APPELLO PER IL SI’ AL REFERENDUM SULL’ART.18.

PERCHE’ IL MONDO DELL’UNIVERSITA’ E DELLA RICERCA IL 15- 16 GIUGNO VOTA SI’.

Il 15 Giugno si vota per il referendum che estende a tutti i lavoratori dipendenti il diritto a non essere licenziati senza un giustificato motivo

Noi firmatari del presente appello siamo impegnati per la vittoria del SI’.

E’ una battaglia che ha in sé tutto il potenziale per difendere e riaffermare i diritti fondamentali di cui sono privati un numero crescente di lavoratori e cittadini in nome di un mercato sempre più vorace, rigidamente e ferocemente controllato, con la guerra permanente e preventiva, dai potenti della terra.

Innanzitutto il diritto ad un lavoro fisso senza la possibilità di essere licenziato "a piacimento", il diritto alla casa, alla pensione, allo studio, alla libera ricerca in un libero, autonomo e pubblico sistema di alta formazione e conoscenza, il diritto ai servizi essenziali come quello sanitario. In sostanza, il diritto ad una cittadinanza dignitosa e non traballante e marginale, in una società a misura d’uomo e non di mercato.

Paiono affermazioni elementari come parrebbe banale scomodare gli articoli della Costituzione a sostegno di ciò. Ma questa è la realtà di un momento così grave di crisi della democrazia che stiamo vivendo.

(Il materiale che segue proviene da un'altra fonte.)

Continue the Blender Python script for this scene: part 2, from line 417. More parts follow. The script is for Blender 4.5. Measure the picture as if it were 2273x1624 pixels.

Votando SI’ al referendum possiamo affermare che le leggi del mercato non possono cancellare il diritto alla dignità di chi lavora e possiamo creare condizioni favorevoli ad una forte e vasta iniziativa che affermi la indisponibilità per il mercato di beni primari per l’umanità quali l’istruzione, la formazione, la conoscenza.

Possiamo avviare e rendere praticabile una grande battaglia contro la proprietà privata della conoscenza retta da un sistema di brevettazione che limita la circolazione del sapere, schiaccia la ricerca scientifica sull’innovazione tecnologica e sulle idiosincrasie del mercato, rende impraticabile o drasticamente limitato il fondamentale controllo incrociato della comunità scientifica sui risultati delle ricerche, rende precaria la condizione di lavoro e di vita dei giovani ricercatori e scienziati per i quali è fondamentale, per poter lavorare e fornire il loro contributo alla scienza ed all’umanità, l’accesso ai risultati già raggiunti.

Il SI’ al referendum è,quindi, un SI’ alla estensione dei diritti ed è il punto da cui partire per una battaglia generale che riaffermi con forza anche il carattere pubblico della formazione, del sapere e della ricerca scientifica all’interno delle Università e dei luoghi della ricerca, contro l’assoggettamento agli interessi dei grandi gruppi privati internazionali e la precarizzazione del lavoro intellettuale, in particolare quello giovanile.

In difesa dei diritti e dell'art. 18 si sono svolte lo scorso anno grandi manifestazioni e scioperi generali alle quali il referendum può dare un primo significativo sbocco.

Sul terreno legislativo il referendum è oggi l’unico efficace strumento, non in contraddizione con proposte di legge allo studio.

E’ l’unico strumento per dare risposta a quelle aspettative.

E’ una grande occasione per rispondere anche alla domanda di unità del mondo del lavoro e di milioni di cittadini e cittadine e per contrastare il disegno di governo e Confindustria che, attraverso gli obiettivi del Libro bianco di Maroni e le leggi delega, mirano a dissolvere un tessuto sociale che si basa su decenni di conquiste civili ed a mercificare ogni diritto e bene pubblico.

I tempi della Legge Giugni del 1970 sono cambiati; le imprese con meno di 15 dipendenti che a quel tempo erano in quantità impercettibile sono oggi ormai più del 90%, circa 3 milioni e mezzo di lavoratori, mentre quelli tutelati grazie all’art. 18 sono circa 9 milioni. Un quadro quindi completamente diverso dal periodo in cui venne approvato lo Statuto dei Lavoratori. I lavoratori atipici sono oggi circa 14,5 milioni (il 62%) su 23,5 milioni di lavoratori, e sono esclusi dalla tutela dell’articolo 18.

La vittoria del SÌ darebbe un impulso decisivo alla difesa dei diritti; consentirebbe di invertire la tendenza in atto; aprirebbe la strada ad una nuova stagione di iniziative e lotte per l’estensione dei diritti già acquisiti e per l’affermazione di nuovi universali diritti contro il precariato che si vuole erigere a sistema.